begin Records for this exercise
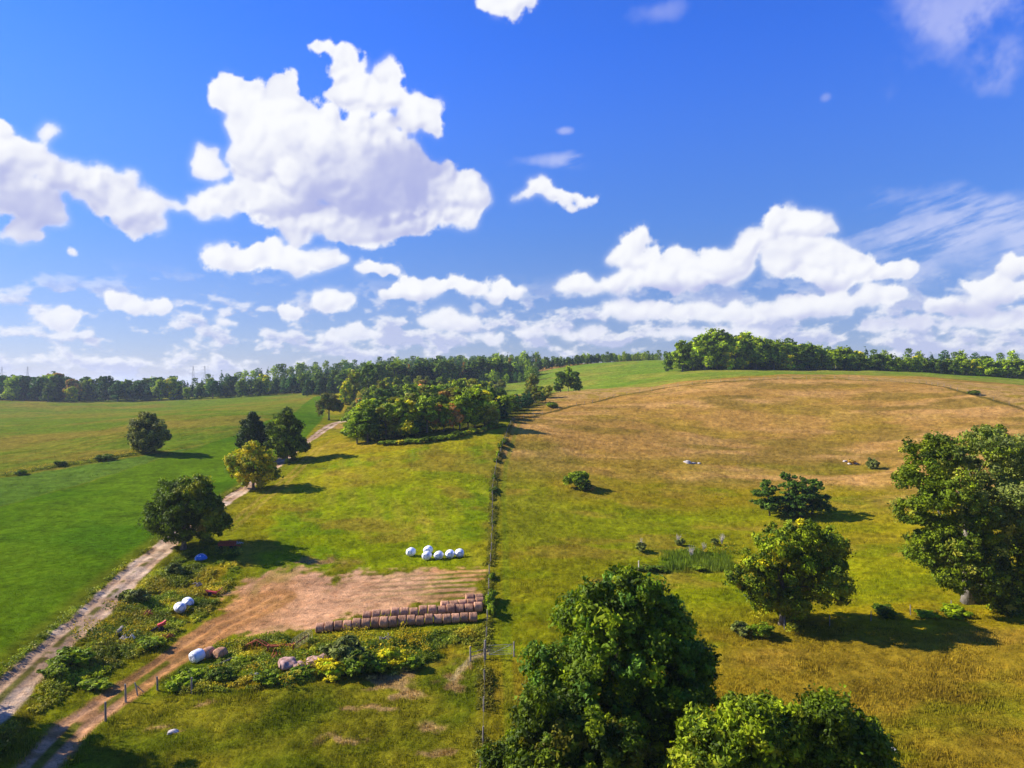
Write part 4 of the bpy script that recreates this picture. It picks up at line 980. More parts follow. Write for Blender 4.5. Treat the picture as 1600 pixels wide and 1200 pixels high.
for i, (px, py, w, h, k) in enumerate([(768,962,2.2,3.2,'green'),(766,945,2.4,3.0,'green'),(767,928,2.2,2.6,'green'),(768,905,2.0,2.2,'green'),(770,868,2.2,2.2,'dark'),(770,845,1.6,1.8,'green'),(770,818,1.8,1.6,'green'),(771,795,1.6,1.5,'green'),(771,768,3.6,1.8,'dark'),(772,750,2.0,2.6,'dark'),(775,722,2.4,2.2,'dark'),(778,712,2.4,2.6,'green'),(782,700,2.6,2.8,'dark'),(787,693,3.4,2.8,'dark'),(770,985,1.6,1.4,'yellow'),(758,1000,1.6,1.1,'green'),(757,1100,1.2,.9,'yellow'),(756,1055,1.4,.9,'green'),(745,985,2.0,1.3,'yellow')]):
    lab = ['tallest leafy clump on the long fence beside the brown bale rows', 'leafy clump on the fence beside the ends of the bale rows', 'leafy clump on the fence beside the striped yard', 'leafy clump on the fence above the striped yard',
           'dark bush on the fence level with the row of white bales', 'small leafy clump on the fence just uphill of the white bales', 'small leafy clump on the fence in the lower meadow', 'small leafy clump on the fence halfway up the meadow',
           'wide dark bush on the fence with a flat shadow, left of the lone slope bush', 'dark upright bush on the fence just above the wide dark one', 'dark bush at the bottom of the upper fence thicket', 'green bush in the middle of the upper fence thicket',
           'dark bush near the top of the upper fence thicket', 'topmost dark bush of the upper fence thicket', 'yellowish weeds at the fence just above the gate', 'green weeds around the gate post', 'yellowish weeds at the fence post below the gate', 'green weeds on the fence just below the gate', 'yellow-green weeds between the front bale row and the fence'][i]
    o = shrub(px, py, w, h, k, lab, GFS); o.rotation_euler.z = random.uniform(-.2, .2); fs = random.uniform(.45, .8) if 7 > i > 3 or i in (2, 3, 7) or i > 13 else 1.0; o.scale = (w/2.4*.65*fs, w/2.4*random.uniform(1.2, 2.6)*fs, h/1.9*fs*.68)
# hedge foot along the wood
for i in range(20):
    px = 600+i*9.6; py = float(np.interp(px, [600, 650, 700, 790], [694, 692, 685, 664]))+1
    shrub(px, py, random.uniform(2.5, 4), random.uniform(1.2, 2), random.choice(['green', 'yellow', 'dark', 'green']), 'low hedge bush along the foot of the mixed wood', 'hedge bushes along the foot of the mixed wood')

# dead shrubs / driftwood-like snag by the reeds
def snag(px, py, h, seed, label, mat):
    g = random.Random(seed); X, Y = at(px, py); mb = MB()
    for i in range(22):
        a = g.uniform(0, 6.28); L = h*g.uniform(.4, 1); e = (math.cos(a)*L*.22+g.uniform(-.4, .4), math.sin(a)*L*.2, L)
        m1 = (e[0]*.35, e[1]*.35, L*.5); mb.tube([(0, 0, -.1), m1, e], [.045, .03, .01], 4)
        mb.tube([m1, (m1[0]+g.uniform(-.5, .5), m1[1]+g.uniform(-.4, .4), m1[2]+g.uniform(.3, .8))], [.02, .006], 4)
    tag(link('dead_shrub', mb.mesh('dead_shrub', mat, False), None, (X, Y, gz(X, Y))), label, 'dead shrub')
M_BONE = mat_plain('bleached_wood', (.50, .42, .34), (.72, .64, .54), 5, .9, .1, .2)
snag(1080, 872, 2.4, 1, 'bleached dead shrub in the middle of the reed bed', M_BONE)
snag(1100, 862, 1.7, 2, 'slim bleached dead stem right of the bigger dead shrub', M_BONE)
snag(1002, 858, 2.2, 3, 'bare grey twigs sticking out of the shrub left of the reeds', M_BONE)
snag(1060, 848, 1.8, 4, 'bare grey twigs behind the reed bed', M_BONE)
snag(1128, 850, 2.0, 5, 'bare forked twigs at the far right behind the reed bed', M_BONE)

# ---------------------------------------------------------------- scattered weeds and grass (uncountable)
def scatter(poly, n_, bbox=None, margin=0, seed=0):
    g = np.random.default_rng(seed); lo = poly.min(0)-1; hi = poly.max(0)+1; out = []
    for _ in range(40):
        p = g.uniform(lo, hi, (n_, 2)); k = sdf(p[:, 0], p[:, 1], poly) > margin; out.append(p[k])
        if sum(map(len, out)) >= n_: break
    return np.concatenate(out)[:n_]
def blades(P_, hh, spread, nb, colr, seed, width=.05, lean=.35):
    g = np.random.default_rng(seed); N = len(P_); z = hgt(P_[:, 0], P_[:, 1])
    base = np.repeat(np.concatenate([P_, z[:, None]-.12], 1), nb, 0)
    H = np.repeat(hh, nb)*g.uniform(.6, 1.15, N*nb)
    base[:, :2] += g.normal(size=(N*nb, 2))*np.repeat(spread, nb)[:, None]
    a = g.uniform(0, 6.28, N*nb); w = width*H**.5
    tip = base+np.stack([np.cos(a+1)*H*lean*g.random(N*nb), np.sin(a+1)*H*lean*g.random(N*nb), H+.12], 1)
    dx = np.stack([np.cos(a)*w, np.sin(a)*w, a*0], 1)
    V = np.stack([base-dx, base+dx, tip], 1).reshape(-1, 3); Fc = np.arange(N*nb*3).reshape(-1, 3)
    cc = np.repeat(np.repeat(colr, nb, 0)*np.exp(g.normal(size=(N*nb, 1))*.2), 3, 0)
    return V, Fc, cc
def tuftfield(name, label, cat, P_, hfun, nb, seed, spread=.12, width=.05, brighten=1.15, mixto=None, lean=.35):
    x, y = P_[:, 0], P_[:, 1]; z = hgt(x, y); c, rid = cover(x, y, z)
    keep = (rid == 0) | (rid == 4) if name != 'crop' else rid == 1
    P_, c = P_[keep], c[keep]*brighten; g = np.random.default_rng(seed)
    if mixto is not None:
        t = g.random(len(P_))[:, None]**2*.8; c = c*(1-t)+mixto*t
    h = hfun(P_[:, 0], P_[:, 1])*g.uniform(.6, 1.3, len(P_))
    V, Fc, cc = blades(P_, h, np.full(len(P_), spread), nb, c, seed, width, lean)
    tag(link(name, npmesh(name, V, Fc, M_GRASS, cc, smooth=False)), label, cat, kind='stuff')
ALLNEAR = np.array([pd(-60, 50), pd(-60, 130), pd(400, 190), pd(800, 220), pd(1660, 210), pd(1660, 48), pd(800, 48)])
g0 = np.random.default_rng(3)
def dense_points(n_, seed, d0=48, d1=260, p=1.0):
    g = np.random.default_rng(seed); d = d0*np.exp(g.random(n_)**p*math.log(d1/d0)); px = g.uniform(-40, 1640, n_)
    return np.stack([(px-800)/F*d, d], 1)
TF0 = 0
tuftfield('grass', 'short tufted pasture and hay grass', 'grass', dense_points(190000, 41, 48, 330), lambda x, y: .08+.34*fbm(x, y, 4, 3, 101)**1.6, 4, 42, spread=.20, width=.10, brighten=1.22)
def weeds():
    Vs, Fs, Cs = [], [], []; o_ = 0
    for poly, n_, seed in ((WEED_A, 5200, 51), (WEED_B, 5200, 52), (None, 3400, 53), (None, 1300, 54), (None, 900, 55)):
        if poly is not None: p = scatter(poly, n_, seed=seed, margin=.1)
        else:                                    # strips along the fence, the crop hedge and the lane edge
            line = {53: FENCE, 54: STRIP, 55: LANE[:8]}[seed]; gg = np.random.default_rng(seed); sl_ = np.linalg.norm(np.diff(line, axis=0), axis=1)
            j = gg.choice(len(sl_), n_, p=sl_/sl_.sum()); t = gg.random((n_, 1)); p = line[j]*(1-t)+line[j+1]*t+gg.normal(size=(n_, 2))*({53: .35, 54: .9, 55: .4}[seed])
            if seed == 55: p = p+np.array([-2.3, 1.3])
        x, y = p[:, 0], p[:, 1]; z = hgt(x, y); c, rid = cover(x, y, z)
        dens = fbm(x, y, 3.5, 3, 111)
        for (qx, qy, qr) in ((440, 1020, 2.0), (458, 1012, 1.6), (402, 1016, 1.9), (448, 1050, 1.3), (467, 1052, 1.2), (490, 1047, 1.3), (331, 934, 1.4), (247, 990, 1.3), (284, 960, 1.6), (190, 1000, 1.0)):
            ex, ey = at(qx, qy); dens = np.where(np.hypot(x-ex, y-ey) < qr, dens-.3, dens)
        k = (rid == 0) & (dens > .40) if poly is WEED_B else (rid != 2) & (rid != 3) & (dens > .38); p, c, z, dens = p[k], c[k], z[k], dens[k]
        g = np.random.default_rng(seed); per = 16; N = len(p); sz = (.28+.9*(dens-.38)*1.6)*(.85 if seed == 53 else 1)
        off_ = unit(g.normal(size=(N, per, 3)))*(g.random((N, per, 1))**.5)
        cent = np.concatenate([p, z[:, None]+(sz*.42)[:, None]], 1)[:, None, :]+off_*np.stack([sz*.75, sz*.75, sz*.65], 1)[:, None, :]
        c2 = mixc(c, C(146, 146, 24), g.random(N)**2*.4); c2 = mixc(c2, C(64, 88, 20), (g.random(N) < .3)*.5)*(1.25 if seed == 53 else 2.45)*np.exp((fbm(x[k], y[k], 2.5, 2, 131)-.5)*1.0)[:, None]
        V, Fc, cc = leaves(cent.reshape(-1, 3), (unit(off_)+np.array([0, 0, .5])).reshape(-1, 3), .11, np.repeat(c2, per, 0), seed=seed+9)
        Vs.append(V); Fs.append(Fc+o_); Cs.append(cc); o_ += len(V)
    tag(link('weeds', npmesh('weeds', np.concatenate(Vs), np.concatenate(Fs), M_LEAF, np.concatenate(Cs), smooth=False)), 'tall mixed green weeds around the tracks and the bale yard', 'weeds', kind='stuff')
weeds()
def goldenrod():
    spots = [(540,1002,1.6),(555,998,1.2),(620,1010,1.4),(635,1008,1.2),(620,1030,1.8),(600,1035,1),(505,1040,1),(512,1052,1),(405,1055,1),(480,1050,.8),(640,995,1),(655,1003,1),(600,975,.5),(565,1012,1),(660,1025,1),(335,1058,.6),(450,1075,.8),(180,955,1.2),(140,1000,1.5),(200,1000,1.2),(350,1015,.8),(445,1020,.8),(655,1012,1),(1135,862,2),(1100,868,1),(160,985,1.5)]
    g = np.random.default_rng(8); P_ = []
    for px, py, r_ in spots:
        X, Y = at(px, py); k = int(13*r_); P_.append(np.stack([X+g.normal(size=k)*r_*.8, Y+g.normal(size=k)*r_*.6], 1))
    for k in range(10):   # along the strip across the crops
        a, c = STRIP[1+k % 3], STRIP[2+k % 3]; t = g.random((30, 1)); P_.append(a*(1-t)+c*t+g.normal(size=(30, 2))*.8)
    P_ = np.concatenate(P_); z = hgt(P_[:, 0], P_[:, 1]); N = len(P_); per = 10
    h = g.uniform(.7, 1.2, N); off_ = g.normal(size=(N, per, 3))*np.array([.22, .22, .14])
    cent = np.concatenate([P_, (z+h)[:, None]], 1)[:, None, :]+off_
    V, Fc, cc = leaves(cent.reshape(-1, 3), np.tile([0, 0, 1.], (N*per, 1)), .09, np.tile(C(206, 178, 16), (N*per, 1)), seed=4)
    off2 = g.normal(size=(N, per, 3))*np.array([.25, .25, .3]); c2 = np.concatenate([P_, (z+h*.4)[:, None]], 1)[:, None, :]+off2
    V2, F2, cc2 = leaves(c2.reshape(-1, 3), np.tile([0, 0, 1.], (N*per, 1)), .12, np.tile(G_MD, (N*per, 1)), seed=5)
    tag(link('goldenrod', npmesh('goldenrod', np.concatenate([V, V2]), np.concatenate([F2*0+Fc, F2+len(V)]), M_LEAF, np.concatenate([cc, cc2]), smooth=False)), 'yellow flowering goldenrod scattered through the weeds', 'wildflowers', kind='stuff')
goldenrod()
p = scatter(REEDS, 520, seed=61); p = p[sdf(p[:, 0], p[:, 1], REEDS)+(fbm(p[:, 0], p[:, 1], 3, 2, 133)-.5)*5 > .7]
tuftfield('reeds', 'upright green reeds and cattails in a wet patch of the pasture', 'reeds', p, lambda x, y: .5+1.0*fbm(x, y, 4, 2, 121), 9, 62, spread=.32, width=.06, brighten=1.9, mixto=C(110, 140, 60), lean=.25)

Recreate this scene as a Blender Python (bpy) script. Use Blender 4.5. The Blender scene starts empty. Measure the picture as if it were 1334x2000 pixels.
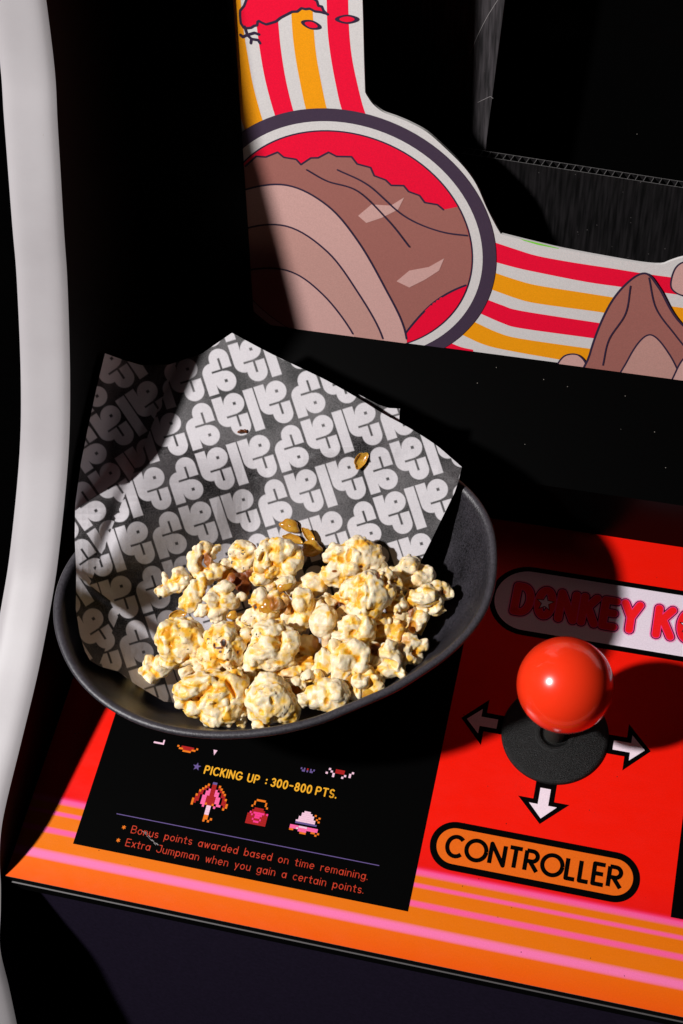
end Records for this exercise
To do:
Each line that holds the word "Blender" is to be copied.

Solution to the exercise:
Write part 4 of the bpy script that recreates this picture. It picks up at line 980. More parts follow. Write for Blender 4.5. Treat the picture as 1600 pixels wide and 1200 pixels high.
Recreate this scene as a Blender Python (bpy) script. Use Blender 4.5. The Blender scene starts empty. Measure the picture as if it were 1334x2000 pixels.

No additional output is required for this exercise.